An example of this is the design process. We were taught to:
- Work through dozenss if possible of rough sketches and concepts first, possibly as a team, brainstorming different ideas, sometimes working apart to come out with radically different approaches.
- Pick a few of the best, but different approaches and work on a bit detailed concepts.
- Involve the clients early to show the initial concepts, get feedback, refine one or two of the best approaches.
- Get back to client again for further feedback.

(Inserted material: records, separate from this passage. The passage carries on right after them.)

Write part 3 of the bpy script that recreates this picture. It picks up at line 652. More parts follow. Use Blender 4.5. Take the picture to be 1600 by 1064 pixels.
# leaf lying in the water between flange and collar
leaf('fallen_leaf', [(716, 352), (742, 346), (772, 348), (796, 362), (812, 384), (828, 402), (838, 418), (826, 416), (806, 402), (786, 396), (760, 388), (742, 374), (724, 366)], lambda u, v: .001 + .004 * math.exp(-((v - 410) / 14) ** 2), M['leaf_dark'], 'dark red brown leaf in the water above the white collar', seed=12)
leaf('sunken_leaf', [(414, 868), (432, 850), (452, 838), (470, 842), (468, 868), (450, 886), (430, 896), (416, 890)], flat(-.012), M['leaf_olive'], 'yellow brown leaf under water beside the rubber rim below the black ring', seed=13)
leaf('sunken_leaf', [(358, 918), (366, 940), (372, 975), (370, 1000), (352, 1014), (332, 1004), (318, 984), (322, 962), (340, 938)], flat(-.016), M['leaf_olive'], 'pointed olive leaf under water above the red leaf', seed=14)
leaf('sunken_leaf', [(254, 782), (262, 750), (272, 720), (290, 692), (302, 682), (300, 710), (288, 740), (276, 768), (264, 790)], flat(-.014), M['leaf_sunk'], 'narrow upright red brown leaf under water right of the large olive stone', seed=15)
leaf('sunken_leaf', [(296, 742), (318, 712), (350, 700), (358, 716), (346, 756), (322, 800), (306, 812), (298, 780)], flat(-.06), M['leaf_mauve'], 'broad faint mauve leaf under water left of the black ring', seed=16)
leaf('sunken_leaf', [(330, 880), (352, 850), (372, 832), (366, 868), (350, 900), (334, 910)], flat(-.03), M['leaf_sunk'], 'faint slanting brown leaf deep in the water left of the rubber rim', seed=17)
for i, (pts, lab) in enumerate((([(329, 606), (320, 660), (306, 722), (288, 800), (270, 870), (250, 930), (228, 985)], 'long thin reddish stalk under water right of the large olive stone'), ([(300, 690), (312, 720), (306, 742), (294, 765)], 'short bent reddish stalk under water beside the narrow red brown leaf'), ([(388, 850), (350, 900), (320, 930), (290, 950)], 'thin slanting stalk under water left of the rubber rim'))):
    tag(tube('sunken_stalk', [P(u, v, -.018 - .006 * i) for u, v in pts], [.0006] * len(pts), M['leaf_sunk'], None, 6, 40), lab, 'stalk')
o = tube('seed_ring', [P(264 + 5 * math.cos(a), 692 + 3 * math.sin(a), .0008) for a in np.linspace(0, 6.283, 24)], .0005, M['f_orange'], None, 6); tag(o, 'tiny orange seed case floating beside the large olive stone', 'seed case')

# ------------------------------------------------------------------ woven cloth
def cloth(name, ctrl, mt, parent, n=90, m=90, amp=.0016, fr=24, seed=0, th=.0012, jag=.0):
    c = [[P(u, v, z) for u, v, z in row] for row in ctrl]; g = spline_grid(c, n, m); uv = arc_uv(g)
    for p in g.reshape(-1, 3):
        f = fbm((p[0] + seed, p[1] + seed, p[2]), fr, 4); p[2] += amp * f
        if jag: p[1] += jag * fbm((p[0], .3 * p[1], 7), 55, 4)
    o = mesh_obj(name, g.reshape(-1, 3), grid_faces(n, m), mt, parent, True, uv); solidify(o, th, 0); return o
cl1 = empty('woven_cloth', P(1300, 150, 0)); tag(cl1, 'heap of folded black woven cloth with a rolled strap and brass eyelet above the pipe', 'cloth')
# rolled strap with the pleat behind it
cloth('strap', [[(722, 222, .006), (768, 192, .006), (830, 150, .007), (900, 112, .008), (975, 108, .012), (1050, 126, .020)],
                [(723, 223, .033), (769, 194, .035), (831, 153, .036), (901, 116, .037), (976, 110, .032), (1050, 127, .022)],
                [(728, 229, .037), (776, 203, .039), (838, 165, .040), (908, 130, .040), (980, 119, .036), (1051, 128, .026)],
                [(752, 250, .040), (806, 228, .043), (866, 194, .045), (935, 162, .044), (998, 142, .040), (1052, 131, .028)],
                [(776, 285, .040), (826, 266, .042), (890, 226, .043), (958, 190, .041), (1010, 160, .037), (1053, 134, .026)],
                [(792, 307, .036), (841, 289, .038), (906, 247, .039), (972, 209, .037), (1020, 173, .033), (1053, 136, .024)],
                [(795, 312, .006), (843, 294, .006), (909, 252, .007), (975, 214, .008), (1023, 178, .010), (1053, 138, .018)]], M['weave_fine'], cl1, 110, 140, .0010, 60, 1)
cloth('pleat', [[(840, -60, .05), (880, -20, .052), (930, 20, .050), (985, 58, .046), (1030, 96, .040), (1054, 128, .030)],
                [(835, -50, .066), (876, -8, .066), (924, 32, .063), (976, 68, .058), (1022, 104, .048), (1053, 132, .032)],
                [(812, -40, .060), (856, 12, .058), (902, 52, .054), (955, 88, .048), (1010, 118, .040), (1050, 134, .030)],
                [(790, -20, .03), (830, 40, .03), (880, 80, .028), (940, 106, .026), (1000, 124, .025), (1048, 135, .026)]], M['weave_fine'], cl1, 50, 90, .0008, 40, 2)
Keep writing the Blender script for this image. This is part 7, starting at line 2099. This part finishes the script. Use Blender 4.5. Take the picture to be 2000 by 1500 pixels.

- Create full scale mockup (if 3D) or detailed rendering.
- Get more feedback.
- Work on final prototype.
...
Sound familiar? Agile development, Editorial workflow, Scientific process.. etc. Jargon for similar concepts.
There is no magic.
You'll see that most good developers know a few programming languages also. It's important to take a step back sometimes and observe how other people in fields do things. Quite often, they're working on different sort magic, but underneath it, they're often trying to achieve solutions to similar problems in a different way that you can learn from. In my final year, I studied with a physics student. Common language was mathematical models, though mine were far simpler. I also studied with friends doing IT, CS, linguistics, anthropology and philosophy. This has helped immensely, even if it was not obvious then. For example on the topic of Quality, it's philosophical even. Zen and the Art of Motorcycle Maintenance is one such book that may help to better understand issues that effect all of us. When you struggle to define something, such as "What Makes A Senior (Devleoper)" then, maybe you can learn a lot from fields of study that have had to grapple with trying to understand something that's hard to define.